We identified mechanisms for first- and second-order change. First-order change included (1) targeting 5 cohorts of about 20 instructors of science from our university and two nearby community colleges ("Fellows"); (2) crafting an initial workshop (one week in-person in year 1, and 24 hours online in year 2); and (3) designing cohort-based support and community-building activities that help our Fellows implement / experiment with their designed action plans. The action plans are how Fellows translate workshop-based learnings into instructional practice.
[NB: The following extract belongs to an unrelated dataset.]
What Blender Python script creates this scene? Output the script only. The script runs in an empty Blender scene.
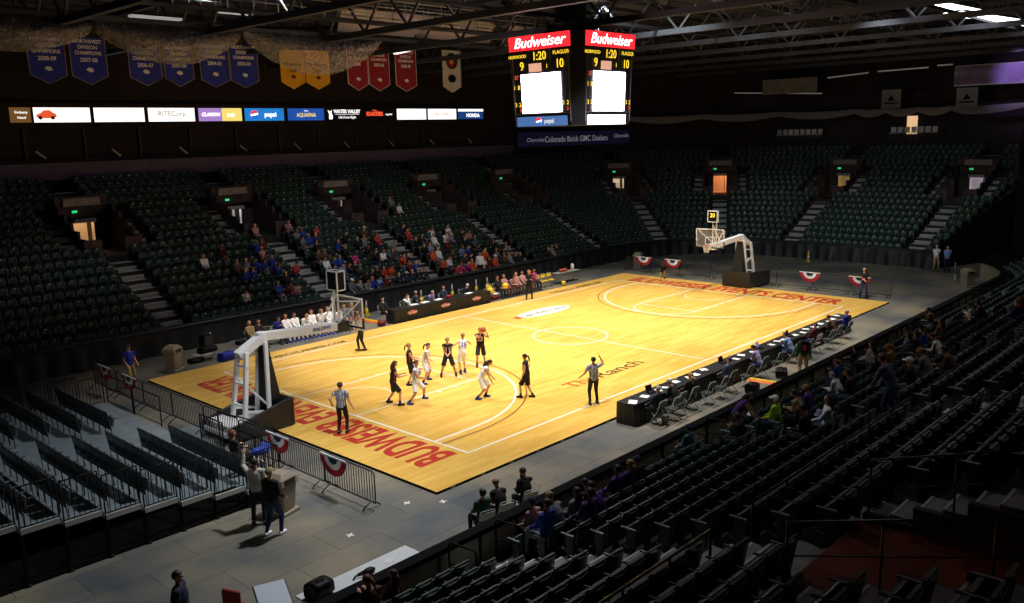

Second-order change is based on three elements: (1) an evolving community of Fellows experienced and successful in this work, using measures of student belonging for ongoing improvement, as well as training to become advocates and change agents in spheres of influence; (2) early embedding of the project into the Office of Undergraduate Education and the Center for Teaching and Learning at OSU; and (3) close collaboration and acknowledgement of other existing structures, institutions and people at OSU, who work towards similar goals of social justice, equity and student belonging and success.
Post-workshop data on the second cohort of fellows illustrates some of the challenges facing the team, and some of future opportunities. Reflections of progress towards structural embeddedness in university and community college contexts will complement the talk.